-- Begin Data block --

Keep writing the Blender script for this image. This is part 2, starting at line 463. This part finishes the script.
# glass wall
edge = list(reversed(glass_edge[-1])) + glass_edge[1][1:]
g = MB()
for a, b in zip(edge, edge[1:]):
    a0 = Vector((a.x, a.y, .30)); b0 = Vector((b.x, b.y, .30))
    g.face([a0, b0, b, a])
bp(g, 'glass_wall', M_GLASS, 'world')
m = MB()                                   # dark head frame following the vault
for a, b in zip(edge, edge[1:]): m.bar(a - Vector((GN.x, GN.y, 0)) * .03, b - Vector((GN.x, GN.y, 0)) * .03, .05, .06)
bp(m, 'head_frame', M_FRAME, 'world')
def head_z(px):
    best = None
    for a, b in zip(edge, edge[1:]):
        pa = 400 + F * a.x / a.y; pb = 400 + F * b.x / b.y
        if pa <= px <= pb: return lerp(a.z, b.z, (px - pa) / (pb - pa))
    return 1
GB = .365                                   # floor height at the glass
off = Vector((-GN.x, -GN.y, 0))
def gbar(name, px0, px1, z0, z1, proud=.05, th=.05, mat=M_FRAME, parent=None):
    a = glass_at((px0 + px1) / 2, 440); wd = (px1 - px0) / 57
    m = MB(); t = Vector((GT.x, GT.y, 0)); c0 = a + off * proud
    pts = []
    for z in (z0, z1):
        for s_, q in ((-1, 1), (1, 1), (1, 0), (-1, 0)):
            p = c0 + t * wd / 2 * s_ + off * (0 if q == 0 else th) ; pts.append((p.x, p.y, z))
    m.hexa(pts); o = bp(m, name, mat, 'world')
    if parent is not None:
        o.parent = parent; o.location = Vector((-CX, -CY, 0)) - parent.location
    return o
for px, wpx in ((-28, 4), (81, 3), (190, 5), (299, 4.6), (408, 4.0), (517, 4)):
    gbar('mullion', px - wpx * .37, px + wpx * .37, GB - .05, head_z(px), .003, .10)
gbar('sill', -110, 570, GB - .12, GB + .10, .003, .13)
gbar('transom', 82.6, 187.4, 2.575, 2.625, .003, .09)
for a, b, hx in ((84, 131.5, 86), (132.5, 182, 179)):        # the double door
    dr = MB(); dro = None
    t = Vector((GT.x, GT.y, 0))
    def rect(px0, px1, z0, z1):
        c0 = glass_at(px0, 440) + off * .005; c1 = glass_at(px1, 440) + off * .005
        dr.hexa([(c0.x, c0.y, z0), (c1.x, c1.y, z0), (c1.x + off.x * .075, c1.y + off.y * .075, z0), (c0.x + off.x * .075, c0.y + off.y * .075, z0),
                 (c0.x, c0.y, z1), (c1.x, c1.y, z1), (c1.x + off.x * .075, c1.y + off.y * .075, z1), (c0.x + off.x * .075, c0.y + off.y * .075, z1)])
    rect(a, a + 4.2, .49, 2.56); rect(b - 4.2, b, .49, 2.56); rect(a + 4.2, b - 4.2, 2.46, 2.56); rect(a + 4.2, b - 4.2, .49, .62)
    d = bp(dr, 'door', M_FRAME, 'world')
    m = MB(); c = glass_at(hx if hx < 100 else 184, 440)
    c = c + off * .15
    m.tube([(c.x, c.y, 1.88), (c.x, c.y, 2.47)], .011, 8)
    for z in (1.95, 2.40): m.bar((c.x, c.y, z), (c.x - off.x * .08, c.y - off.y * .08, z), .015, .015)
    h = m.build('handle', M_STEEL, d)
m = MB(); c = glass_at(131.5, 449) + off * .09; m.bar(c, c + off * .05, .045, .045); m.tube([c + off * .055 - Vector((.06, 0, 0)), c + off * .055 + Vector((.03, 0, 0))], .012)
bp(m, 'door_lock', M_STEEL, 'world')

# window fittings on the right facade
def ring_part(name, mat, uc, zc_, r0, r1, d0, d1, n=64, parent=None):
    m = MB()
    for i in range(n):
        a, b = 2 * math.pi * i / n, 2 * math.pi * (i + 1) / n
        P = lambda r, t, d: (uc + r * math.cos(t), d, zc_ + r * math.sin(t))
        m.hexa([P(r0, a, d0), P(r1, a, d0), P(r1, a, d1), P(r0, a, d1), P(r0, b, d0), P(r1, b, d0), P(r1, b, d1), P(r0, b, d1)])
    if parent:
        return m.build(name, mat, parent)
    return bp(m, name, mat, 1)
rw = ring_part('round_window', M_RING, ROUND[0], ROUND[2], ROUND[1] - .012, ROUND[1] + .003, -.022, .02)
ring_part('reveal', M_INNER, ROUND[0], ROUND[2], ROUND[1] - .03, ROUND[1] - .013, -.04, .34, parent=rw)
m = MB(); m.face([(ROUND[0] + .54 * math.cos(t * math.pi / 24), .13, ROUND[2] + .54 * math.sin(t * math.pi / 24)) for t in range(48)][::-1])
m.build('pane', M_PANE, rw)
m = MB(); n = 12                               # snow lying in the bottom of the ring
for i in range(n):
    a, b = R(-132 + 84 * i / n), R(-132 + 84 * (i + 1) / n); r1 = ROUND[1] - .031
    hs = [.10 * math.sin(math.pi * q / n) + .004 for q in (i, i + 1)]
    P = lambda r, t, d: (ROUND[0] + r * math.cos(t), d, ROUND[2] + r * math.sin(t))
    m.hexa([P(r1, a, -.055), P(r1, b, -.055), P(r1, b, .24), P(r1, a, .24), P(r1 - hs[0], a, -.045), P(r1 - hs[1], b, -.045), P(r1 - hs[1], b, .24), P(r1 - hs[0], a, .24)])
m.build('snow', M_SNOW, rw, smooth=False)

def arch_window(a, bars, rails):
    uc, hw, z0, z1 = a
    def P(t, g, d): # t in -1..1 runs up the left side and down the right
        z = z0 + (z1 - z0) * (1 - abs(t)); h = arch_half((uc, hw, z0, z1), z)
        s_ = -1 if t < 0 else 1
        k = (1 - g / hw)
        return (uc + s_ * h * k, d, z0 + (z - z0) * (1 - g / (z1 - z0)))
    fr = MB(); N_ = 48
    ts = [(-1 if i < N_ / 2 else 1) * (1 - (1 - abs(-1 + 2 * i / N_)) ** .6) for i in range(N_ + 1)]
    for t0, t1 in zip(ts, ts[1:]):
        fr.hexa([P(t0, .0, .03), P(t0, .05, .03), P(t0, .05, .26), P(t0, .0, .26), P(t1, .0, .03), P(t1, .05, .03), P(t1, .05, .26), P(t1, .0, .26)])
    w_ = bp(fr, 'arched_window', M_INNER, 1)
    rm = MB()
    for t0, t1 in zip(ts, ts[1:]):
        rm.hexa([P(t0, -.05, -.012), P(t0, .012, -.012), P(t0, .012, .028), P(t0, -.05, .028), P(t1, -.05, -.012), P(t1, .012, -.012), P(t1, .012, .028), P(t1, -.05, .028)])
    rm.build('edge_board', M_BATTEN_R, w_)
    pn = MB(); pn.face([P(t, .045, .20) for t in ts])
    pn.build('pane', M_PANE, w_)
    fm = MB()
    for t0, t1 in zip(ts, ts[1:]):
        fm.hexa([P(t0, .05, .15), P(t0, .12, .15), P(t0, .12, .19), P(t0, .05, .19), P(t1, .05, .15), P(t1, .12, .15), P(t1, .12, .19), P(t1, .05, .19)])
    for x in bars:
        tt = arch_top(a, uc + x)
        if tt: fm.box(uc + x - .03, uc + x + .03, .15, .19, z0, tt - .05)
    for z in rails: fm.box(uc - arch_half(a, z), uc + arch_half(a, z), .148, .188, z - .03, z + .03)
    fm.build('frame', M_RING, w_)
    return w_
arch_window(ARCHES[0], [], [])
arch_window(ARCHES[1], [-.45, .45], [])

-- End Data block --

→ Requirements
Show the data once more, exactly as it was written.

→ Solution to this problem
Keep writing the Blender script for this image. This is part 2, starting at line 463. This part finishes the script.
# glass wall
edge = list(reversed(glass_edge[-1])) + glass_edge[1][1:]
g = MB()
for a, b in zip(edge, edge[1:]):
    a0 = Vector((a.x, a.y, .30)); b0 = Vector((b.x, b.y, .30))
    g.face([a0, b0, b, a])
bp(g, 'glass_wall', M_GLASS, 'world')
m = MB()                                   # dark head frame following the vault
for a, b in zip(edge, edge[1:]): m.bar(a - Vector((GN.x, GN.y, 0)) * .03, b - Vector((GN.x, GN.y, 0)) * .03, .05, .06)
bp(m, 'head_frame', M_FRAME, 'world')
def head_z(px):
    best = None
    for a, b in zip(edge, edge[1:]):
        pa = 400 + F * a.x / a.y; pb = 400 + F * b.x / b.y
        if pa <= px <= pb: return lerp(a.z, b.z, (px - pa) / (pb - pa))
    return 1
GB = .365                                   # floor height at the glass
off = Vector((-GN.x, -GN.y, 0))
def gbar(name, px0, px1, z0, z1, proud=.05, th=.05, mat=M_FRAME, parent=None):
    a = glass_at((px0 + px1) / 2, 440); wd = (px1 - px0) / 57
    m = MB(); t = Vector((GT.x, GT.y, 0)); c0 = a + off * proud
    pts = []
    for z in (z0, z1):
        for s_, q in ((-1, 1), (1, 1), (1, 0), (-1, 0)):
            p = c0 + t * wd / 2 * s_ + off * (0 if q == 0 else th) ; pts.append((p.x, p.y, z))
    m.hexa(pts); o = bp(m, name, mat, 'world')
    if parent is not None:
        o.parent = parent; o.location = Vector((-CX, -CY, 0)) - parent.location
    return o
for px, wpx in ((-28, 4), (81, 3), (190, 5), (299, 4.6), (408, 4.0), (517, 4)):
    gbar('mullion', px - wpx * .37, px + wpx * .37, GB - .05, head_z(px), .003, .10)
gbar('sill', -110, 570, GB - .12, GB + .10, .003, .13)
gbar('transom', 82.6, 187.4, 2.575, 2.625, .003, .09)
for a, b, hx in ((84, 131.5, 86), (132.5, 182, 179)):        # the double door
    dr = MB(); dro = None
    t = Vector((GT.x, GT.y, 0))
    def rect(px0, px1, z0, z1):
        c0 = glass_at(px0, 440) + off * .005; c1 = glass_at(px1, 440) + off * .005
        dr.hexa([(c0.x, c0.y, z0), (c1.x, c1.y, z0), (c1.x + off.x * .075, c1.y + off.y * .075, z0), (c0.x + off.x * .075, c0.y + off.y * .075, z0),
                 (c0.x, c0.y, z1), (c1.x, c1.y, z1), (c1.x + off.x * .075, c1.y + off.y * .075, z1), (c0.x + off.x * .075, c0.y + off.y * .075, z1)])
    rect(a, a + 4.2, .49, 2.56); rect(b - 4.2, b, .49, 2.56); rect(a + 4.2, b - 4.2, 2.46, 2.56); rect(a + 4.2, b - 4.2, .49, .62)
    d = bp(dr, 'door', M_FRAME, 'world')
    m = MB(); c = glass_at(hx if hx < 100 else 184, 440)
    c = c + off * .15
    m.tube([(c.x, c.y, 1.88), (c.x, c.y, 2.47)], .011, 8)
    for z in (1.95, 2.40): m.bar((c.x, c.y, z), (c.x - off.x * .08, c.y - off.y * .08, z), .015, .015)
    h = m.build('handle', M_STEEL, d)
m = MB(); c = glass_at(131.5, 449) + off * .09; m.bar(c, c + off * .05, .045, .045); m.tube([c + off * .055 - Vector((.06, 0, 0)), c + off * .055 + Vector((.03, 0, 0))], .012)
bp(m, 'door_lock', M_STEEL, 'world')

# window fittings on the right facade
def ring_part(name, mat, uc, zc_, r0, r1, d0, d1, n=64, parent=None):
    m = MB()
    for i in range(n):
        a, b = 2 * math.pi * i / n, 2 * math.pi * (i + 1) / n
        P = lambda r, t, d: (uc + r * math.cos(t), d, zc_ + r * math.sin(t))
        m.hexa([P(r0, a, d0), P(r1, a, d0), P(r1, a, d1), P(r0, a, d1), P(r0, b, d0), P(r1, b, d0), P(r1, b, d1), P(r0, b, d1)])
    if parent:
        return m.build(name, mat, parent)
    return bp(m, name, mat, 1)
rw = ring_part('round_window', M_RING, ROUND[0], ROUND[2], ROUND[1] - .012, ROUND[1] + .003, -.022, .02)
ring_part('reveal', M_INNER, ROUND[0], ROUND[2], ROUND[1] - .03, ROUND[1] - .013, -.04, .34, parent=rw)
m = MB(); m.face([(ROUND[0] + .54 * math.cos(t * math.pi / 24), .13, ROUND[2] + .54 * math.sin(t * math.pi / 24)) for t in range(48)][::-1])
m.build('pane', M_PANE, rw)
m = MB(); n = 12                               # snow lying in the bottom of the ring
for i in range(n):
    a, b = R(-132 + 84 * i / n), R(-132 + 84 * (i + 1) / n); r1 = ROUND[1] - .031
    hs = [.10 * math.sin(math.pi * q / n) + .004 for q in (i, i + 1)]
    P = lambda r, t, d: (ROUND[0] + r * math.cos(t), d, ROUND[2] + r * math.sin(t))
    m.hexa([P(r1, a, -.055), P(r1, b, -.055), P(r1, b, .24), P(r1, a, .24), P(r1 - hs[0], a, -.045), P(r1 - hs[1], b, -.045), P(r1 - hs[1], b, .24), P(r1 - hs[0], a, .24)])
m.build('snow', M_SNOW, rw, smooth=False)

def arch_window(a, bars, rails):
    uc, hw, z0, z1 = a
    def P(t, g, d): # t in -1..1 runs up the left side and down the right
        z = z0 + (z1 - z0) * (1 - abs(t)); h = arch_half((uc, hw, z0, z1), z)
        s_ = -1 if t < 0 else 1
        k = (1 - g / hw)
        return (uc + s_ * h * k, d, z0 + (z - z0) * (1 - g / (z1 - z0)))
    fr = MB(); N_ = 48
    ts = [(-1 if i < N_ / 2 else 1) * (1 - (1 - abs(-1 + 2 * i / N_)) ** .6) for i in range(N_ + 1)]
    for t0, t1 in zip(ts, ts[1:]):
        fr.hexa([P(t0, .0, .03), P(t0, .05, .03), P(t0, .05, .26), P(t0, .0, .26), P(t1, .0, .03), P(t1, .05, .03), P(t1, .05, .26), P(t1, .0, .26)])
    w_ = bp(fr, 'arched_window', M_INNER, 1)
    rm = MB()
    for t0, t1 in zip(ts, ts[1:]):
        rm.hexa([P(t0, -.05, -.012), P(t0, .012, -.012), P(t0, .012, .028), P(t0, -.05, .028), P(t1, -.05, -.012), P(t1, .012, -.012), P(t1, .012, .028), P(t1, -.05, .028)])
    rm.build('edge_board', M_BATTEN_R, w_)
    pn = MB(); pn.face([P(t, .045, .20) for t in ts])
    pn.build('pane', M_PANE, w_)
    fm = MB()
    for t0, t1 in zip(ts, ts[1:]):
        fm.hexa([P(t0, .05, .15), P(t0, .12, .15), P(t0, .12, .19), P(t0, .05, .19), P(t1, .05, .15), P(t1, .12, .15), P(t1, .12, .19), P(t1, .05, .19)])
    for x in bars:
        tt = arch_top(a, uc + x)
        if tt: fm.box(uc + x - .03, uc + x + .03, .15, .19, z0, tt - .05)
    for z in rails: fm.box(uc - arch_half(a, z), uc + arch_half(a, z), .148, .188, z - .03, z + .03)
    fm.build('frame', M_RING, w_)
    return w_
arch_window(ARCHES[0], [], [])
arch_window(ARCHES[1], [-.45, .45], [])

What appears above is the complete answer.